Published January 13, 2015
Tourists from 14 nations rescued off Antarctica when their cruise ship struck and iceberg and sank were waiting out bad weather Saturday at a remote Chilean military base, before they can be airlifted out to the South American mainland.
Ms Explorer, a small Canadian cruise ship carrying passengers who shelled out thousands of dollars to retrace the route of a 20th century explorer, struck an iceberg before dawn Friday and sank later in icy Antarctic waters.
All 154 passengers and crew aboard, including Americans and Britons, survived hours of bobbing in lifeboats on ice-strewn Antarctic waters before their rescue by a Norwegian ship, which took them to Chilean and Uruguayan bases on King George Island in Antarctica.
Initial reports suggested only a small hole was punched into the hull, but the Argentine navy later said in a statement it observed "significant" damage. Photos released by the Chilean navy throughout the day Friday showed the ship lying nearly on its side, surrounded by floating blocks of ice.
Andrea Salas, an Argentine crew member aboard the Explorer, told The Associated Press that passengers did not panic when the ship struck ice.
"The captain told us there was water coming in through a hole. We grabbed our main things and our coats and we got into the boats almost immediately," she said. "There wasn't any panic at all and luckily, everything went well. Now, after all the anxiety has passed, we can just say, 'Hey we're still alive."'
The 154 passengers and crew members were rescued by a Norwegian cruise liner, the Nordnorge, that answered the Explorer's distress call.
"They were cold after being six hours in the lifeboats. We got them hot drinks and food and the right clothes," Capt. Arnvid Hansen, of the Nordnorge, told the AP.
Wearing bright orange suits to fend off bitter temperatures, their faces reddened by a blustery storm that delayed their landing, the rescued disembarked Friday night from the Nordnorge on King George Island where they were housed on Chilean and Uruguayan military bases.
Authorities reported no injuries other than some complaints of mild hypothermia, none serious. Military officials hoped the weather would clear enough to airlift the survivors to Chile's mainland Saturday.
"The passengers are absolutely fine. They're all accounted for," said Susan Hayes of G.A.P. Adventures of Toronto, which runs environmentally oriented excursions and owns the stricken MS Explorer.
She said the 91 passengers hailed from more than a dozen nations, including 24 Britons, 17 Dutch, 14 Americans, 12 Canadians and 10 Australians. The ship also carried nine expedition staff members and a crew of 54.

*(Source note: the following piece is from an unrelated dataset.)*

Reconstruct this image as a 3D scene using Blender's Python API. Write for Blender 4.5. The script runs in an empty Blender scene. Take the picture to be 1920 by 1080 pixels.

Argentine authorities said the drama began with a distress call hours before dawn Friday. For hours Friday, the ship listed heavily, its white superstructure and red hull starkly visible against choppy waters and overcast skies. The Chilean navy eventually said it lost sight of the ship and wreckage, indicating it had gone under completely about 20 hours later.
The Explorer was on a 19-day circuit of Antarctica and the Falkland Islands, letting passengers observe penguins, whales and other wildlife while getting briefings from experts on the region, according to G.A.P.
The tour operator said the voyage was inspired by the Antarctic expeditions of Ernest Shackleton, an adventurer who made repeated forays there in the early 1900s. Shackleton died of a heart attack aboard his ship while trying to circumnavigate the icy continent by sea in 1922.
Operators had boasted that the Explorer — a ship only 75 meters (about 246 feet) in length with a shallow bottom and ice-hardened hull — could go places other vessels could not.